La oración confiada, lo decíamos el otro día, espera de Dios siempre lo mejor. Es un Padre. De él solo podemos esperar lo bueno. Dios nunca abandona a aquellos a quienes ama. Si lo hiciera, dejaría de ser fiel a sí mismo, porque Dios es, esencialmente Amor y misericordia.
La oración es la expresión de nuestro grito de auxilio, de nuestra necesidad, de nuestra fragilidad ante este Dios que es Amor y de quien tan necesitados nos reconocemos. Vivir en esta confianza modela nuestra vida, nos asimila a Jesús, en quien “se resumen la ley y los profetas”.

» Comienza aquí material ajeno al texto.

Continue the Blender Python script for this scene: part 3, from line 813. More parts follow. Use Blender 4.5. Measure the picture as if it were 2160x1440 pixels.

El evangelio de hoy termina apelando a eso que manda esa “ley y los profetas”, esa ley de oro que nos enseñó Jesús: haced con los demás lo mismo que queréis que hagan con vosotros. En este decir de Jesús hay una pequeña novedad que no deberíamos dejar pasar desapercibida. No se trata de un simple “no hacer a los demás lo que no queramos que hagan con nosotros”. Jesús le da un pequeño matiz, un giro. Jesús nos invita a un hacer a los demás en positivo: “hacer lo que queréis que hagan con vosotros”. El amor desea lo mejor. No solo no desea ningún mal, sino que desea todo bien. Es un matiz importante.
El amor está llamado a ser vivido en positivo. El amor es actuante y concreto. En la conocida parábola del buen samaritano, Jesús nos lo enseñó todavía mejor cuando nos quiso hablar de quién es nuestro prójimo, invitándonos: “Anda, haz tú lo mismo”.
El cardenal Van Thuan entre sus escritos dejó una pequeña perlita que decía: “Deberíamos poder decir todos los días al acostarnos: Hoy he amado todo el día”. Te invito y me invito a que lo pongamos hoy en práctica. Eso sí, en positivo.